Koza still sees the path to ending the Electoral College as running through states, as opposed to starting in a future Congress. “When Trump won, Democrats got real interested, Republicans less interested,” Koza said. Even with a significant popular vote win, “Biden just barely squeaked through,” he said, suggesting that states that are trending Democratic in national elections might be inclined to join the compact’s ranks. Minnesota and the Democratic-trifectas of Maine and Nevada tend to fit that description, with Michigan and Wisconsin in the running.

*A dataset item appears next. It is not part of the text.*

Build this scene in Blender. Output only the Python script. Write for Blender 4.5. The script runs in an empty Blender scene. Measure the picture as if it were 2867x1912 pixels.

The recent pickups of the NPVIC in state legislatures after the blue wave of the 2018 midterms is a story of political progress that is not well known. Four states, comprising one-quarter of the total jurisdictions behind the NPVIC, adopted it in 2019, as did another handful of state chambers. In a time when Mitch McConnell takes pride in his nickname of the “Grim Reaper” of legislation in Congress, Colorado, Delaware, New Mexico, and Oregon took steps to rehabilitate public trust in democracy.

This week on his nightly news show, MSNBC host Chris Hayes kept the focus on the dangerous absurdity of the Electoral College with a few segments on the movement to dustbin it, following up on his June podcast interview with Jesse Wegman, author of a book on the history of the institution. 

“The thing itself is a slapdash compromise thrown together at the end of the Constitutional Convention as they were on their way out the door,” Hayes said. “Scrapping the Electoral College in favor of a simple popular vote would be an enormous change, requiring either a Constitutional amendment or a coordinated interstate compact, and both would be hard, they would represent huge structural shifts in how the country is governed.

“But that’s the history of this country,” Hayes said. “we used to not have equal protection and due processes enshrined in the 14th Amendment. Before the 17th Amendment, we didn’t even directly elect our senators, women couldn’t vote until 100 years ago. We need large-scale democratic reform, like we’ve done before, if we are going to save American democracy.”

Hopefully small-d democrats will make it clear to the incoming Biden administration that guaranteeing equal democracy is a first principle. As a presidential candidate, Joe Biden was one of just a few hopefuls (with Senator-elect John Hickenlooper and John Delaney) to tell the Washington Post he did not support eliminating the Electoral College.